REQUEST = Below you will find a set of lines. Repeat them all exactly.

___ SUPPLIED INFORMATION ___

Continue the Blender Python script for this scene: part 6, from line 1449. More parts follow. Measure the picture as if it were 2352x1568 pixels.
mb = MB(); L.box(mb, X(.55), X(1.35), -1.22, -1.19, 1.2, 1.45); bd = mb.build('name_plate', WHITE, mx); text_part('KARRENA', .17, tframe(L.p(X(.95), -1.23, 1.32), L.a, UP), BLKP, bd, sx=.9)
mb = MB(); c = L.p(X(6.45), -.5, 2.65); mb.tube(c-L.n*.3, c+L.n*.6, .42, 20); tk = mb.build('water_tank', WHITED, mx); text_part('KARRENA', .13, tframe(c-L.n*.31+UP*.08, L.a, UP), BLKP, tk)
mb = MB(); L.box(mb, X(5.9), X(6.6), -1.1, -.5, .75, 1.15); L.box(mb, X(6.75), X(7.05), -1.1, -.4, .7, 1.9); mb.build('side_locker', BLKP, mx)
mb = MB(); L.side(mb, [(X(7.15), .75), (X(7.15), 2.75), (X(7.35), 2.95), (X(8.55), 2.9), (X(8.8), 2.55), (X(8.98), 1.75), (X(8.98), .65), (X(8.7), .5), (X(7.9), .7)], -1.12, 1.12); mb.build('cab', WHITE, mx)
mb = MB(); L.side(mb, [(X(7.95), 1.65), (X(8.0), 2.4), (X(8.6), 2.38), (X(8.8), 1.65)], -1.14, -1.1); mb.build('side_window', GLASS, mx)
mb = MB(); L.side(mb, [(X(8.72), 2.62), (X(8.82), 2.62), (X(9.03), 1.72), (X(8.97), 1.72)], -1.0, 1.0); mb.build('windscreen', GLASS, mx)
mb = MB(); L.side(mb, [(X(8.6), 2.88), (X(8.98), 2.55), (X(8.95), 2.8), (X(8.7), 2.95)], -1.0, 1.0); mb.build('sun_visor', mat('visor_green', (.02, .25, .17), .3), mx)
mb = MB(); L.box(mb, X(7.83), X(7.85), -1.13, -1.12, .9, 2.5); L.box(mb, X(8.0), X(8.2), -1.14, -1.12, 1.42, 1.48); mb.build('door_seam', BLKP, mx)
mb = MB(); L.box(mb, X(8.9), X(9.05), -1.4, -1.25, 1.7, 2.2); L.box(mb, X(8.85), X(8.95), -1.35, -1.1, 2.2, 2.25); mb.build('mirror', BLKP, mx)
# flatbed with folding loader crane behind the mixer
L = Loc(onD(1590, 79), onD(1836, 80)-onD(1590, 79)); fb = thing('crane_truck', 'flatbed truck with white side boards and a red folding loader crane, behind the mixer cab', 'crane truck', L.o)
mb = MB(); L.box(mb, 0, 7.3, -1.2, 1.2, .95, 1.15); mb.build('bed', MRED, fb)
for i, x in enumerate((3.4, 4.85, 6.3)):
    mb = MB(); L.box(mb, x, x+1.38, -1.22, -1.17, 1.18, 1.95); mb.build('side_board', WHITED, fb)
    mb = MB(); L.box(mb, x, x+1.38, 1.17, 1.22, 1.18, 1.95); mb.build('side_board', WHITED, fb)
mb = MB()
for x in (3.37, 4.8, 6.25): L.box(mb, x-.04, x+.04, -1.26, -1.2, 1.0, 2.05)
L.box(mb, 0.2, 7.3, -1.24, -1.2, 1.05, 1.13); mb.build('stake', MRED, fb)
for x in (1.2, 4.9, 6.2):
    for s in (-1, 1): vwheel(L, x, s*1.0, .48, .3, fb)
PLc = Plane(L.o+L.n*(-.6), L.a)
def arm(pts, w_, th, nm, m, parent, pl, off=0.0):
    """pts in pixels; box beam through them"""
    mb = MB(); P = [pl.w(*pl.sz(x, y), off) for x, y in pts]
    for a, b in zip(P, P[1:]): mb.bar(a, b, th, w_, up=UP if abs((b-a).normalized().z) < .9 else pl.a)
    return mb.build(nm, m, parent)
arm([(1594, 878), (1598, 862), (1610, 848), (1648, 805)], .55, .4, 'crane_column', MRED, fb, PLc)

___

THE REPLY =
Continue the Blender Python script for this scene: part 6, from line 1449. More parts follow. Measure the picture as if it were 2352x1568 pixels.
mb = MB(); L.box(mb, X(.55), X(1.35), -1.22, -1.19, 1.2, 1.45); bd = mb.build('name_plate', WHITE, mx); text_part('KARRENA', .17, tframe(L.p(X(.95), -1.23, 1.32), L.a, UP), BLKP, bd, sx=.9)
mb = MB(); c = L.p(X(6.45), -.5, 2.65); mb.tube(c-L.n*.3, c+L.n*.6, .42, 20); tk = mb.build('water_tank', WHITED, mx); text_part('KARRENA', .13, tframe(c-L.n*.31+UP*.08, L.a, UP), BLKP, tk)
mb = MB(); L.box(mb, X(5.9), X(6.6), -1.1, -.5, .75, 1.15); L.box(mb, X(6.75), X(7.05), -1.1, -.4, .7, 1.9); mb.build('side_locker', BLKP, mx)
mb = MB(); L.side(mb, [(X(7.15), .75), (X(7.15), 2.75), (X(7.35), 2.95), (X(8.55), 2.9), (X(8.8), 2.55), (X(8.98), 1.75), (X(8.98), .65), (X(8.7), .5), (X(7.9), .7)], -1.12, 1.12); mb.build('cab', WHITE, mx)
mb = MB(); L.side(mb, [(X(7.95), 1.65), (X(8.0), 2.4), (X(8.6), 2.38), (X(8.8), 1.65)], -1.14, -1.1); mb.build('side_window', GLASS, mx)
mb = MB(); L.side(mb, [(X(8.72), 2.62), (X(8.82), 2.62), (X(9.03), 1.72), (X(8.97), 1.72)], -1.0, 1.0); mb.build('windscreen', GLASS, mx)
mb = MB(); L.side(mb, [(X(8.6), 2.88), (X(8.98), 2.55), (X(8.95), 2.8), (X(8.7), 2.95)], -1.0, 1.0); mb.build('sun_visor', mat('visor_green', (.02, .25, .17), .3), mx)
mb = MB(); L.box(mb, X(7.83), X(7.85), -1.13, -1.12, .9, 2.5); L.box(mb, X(8.0), X(8.2), -1.14, -1.12, 1.42, 1.48); mb.build('door_seam', BLKP, mx)
mb = MB(); L.box(mb, X(8.9), X(9.05), -1.4, -1.25, 1.7, 2.2); L.box(mb, X(8.85), X(8.95), -1.35, -1.1, 2.2, 2.25); mb.build('mirror', BLKP, mx)
# flatbed with folding loader crane behind the mixer
L = Loc(onD(1590, 79), onD(1836, 80)-onD(1590, 79)); fb = thing('crane_truck', 'flatbed truck with white side boards and a red folding loader crane, behind the mixer cab', 'crane truck', L.o)
mb = MB(); L.box(mb, 0, 7.3, -1.2, 1.2, .95, 1.15); mb.build('bed', MRED, fb)
for i, x in enumerate((3.4, 4.85, 6.3)):
    mb = MB(); L.box(mb, x, x+1.38, -1.22, -1.17, 1.18, 1.95); mb.build('side_board', WHITED, fb)
    mb = MB(); L.box(mb, x, x+1.38, 1.17, 1.22, 1.18, 1.95); mb.build('side_board', WHITED, fb)
mb = MB()
for x in (3.37, 4.8, 6.25): L.box(mb, x-.04, x+.04, -1.26, -1.2, 1.0, 2.05)
L.box(mb, 0.2, 7.3, -1.24, -1.2, 1.05, 1.13); mb.build('stake', MRED, fb)
for x in (1.2, 4.9, 6.2):
    for s in (-1, 1): vwheel(L, x, s*1.0, .48, .3, fb)
PLc = Plane(L.o+L.n*(-.6), L.a)
def arm(pts, w_, th, nm, m, parent, pl, off=0.0):
    """pts in pixels; box beam through them"""
    mb = MB(); P = [pl.w(*pl.sz(x, y), off) for x, y in pts]
    for a, b in zip(P, P[1:]): mb.bar(a, b, th, w_, up=UP if abs((b-a).normalized().z) < .9 else pl.a)
    return mb.build(nm, m, parent)
arm([(1594, 878), (1598, 862), (1610, 848), (1648, 805)], .55, .4, 'crane_column', MRED, fb, PLc)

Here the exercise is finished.